Amewu Ameri Deal Better, Favourable – ACEP

John Peter Amewu

The Africa Centre for Energy Policy (ACEP) has commended the government for the renegotiated and enhanced terms of the controversial $150 million Build, Operate, Own and Transfer (B.O.O.T) deal between the government of Ghana, and Africa and Middle East Resources Investment Group Llc (Ameri Energy), which was submitted to parliament by Energy Minister John Peter Amewu.

Mr Amewu was in parliament on Wednesday, 6 December 2018 to personally lay the renegotiated deal.

Former Energy Minister Boakye Agyarko was dismissed in connection with the Ameri deal signed by the John Mahama administration.

Mr Agyarko came under heavy criticism when he claimed that Ghana will gain $405 million from the new power deal with Ameri Energy but it was discovered that the country will rather lose up to $472 million.

Subsequently, he was sacked by President Nana Akufo-Addo and replaced by Mr Amewu.

ACEP, in a statement signed by its Executive Director, Benjamin Boakye, said it has “seen the addendum to the AMERI contract submitted to parliament through a joint memorandum by the Ministers of Energy and Finance (Hon. John Peter Amewu and Hon. Ken Ofori-Atta). The addendum presents a more favourable liability for government than the original contract terms; proposing a saving of $51.3 million.

“This delayed outcome is a result of direct engagement with the contractor who had delivered on the expected terms of a binding contract, for which reason ACEP was convinced from the beginning that good faith was the only ingredient required for a renegotiation. The renegotiation arrived at some savings on the variable charges and the capital recovery charges. Clause 1(J) of the addendum provides a complete waiver of the remaining variable charges as follows; In consideration of GOG’s commitment to clear the complete payment backlog under the BOOT Agreement (from February 2017 till July 2018), AMERI agreed to waive its variable charge (0.005US$/kwh) from September 2018 until the remainder of the term of the BOOT Agreement (expiring January 2021), capped at a ceiling of US$16.6 million per year, generating savings for the Government of Ghana of up to USS41.5 million in total.

“On the capital recovery of the $510 million in the original contract, AMERI provides conditional and unconditional rebates.

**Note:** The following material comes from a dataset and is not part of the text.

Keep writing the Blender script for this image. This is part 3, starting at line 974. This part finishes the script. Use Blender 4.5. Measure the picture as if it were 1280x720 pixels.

It also agrees to extend the payment period to 6 years instead of the original 5 years to decouple fiscal tenure from technical/operational tenure of 5 years of the contract. This reduces the annual recovery payment of $102 million to $76.5 million or monthly payment of $8.5 million to $6.375 million for the remaining two and half years. The difference between the new annual payments for the two and a half years and the original contract is $63.75 million. Out of the $63.75 million, AMERI waives $7 million to government unconditionally. An additional $2.8 million will be waived on condition that GoG respects the payment schedule agreed in the addendum.”

It added: “In addition, all default charges and interests on the outstanding payments have been waived. Government has agreed to a payment schedule for the outstanding $90million it owes to AMERI in a four-payment schedule in November 2018 ($10 Million), January ($30 million), February ($25 million) and March 2019 ($25 million). It is our understanding, however, that the November payment has already been in default.

“ACEP commends Government for bringing closure to the disagreements. We recommend that the payment schedule of debts be duly followed to allow government benefit from the full cost saving of the $2.8million waiver by AMERI. We also recommend that similar closures should be brought to all contracts under renegotiation to allow for proper planning of the power sector which is inundated with many challenges.”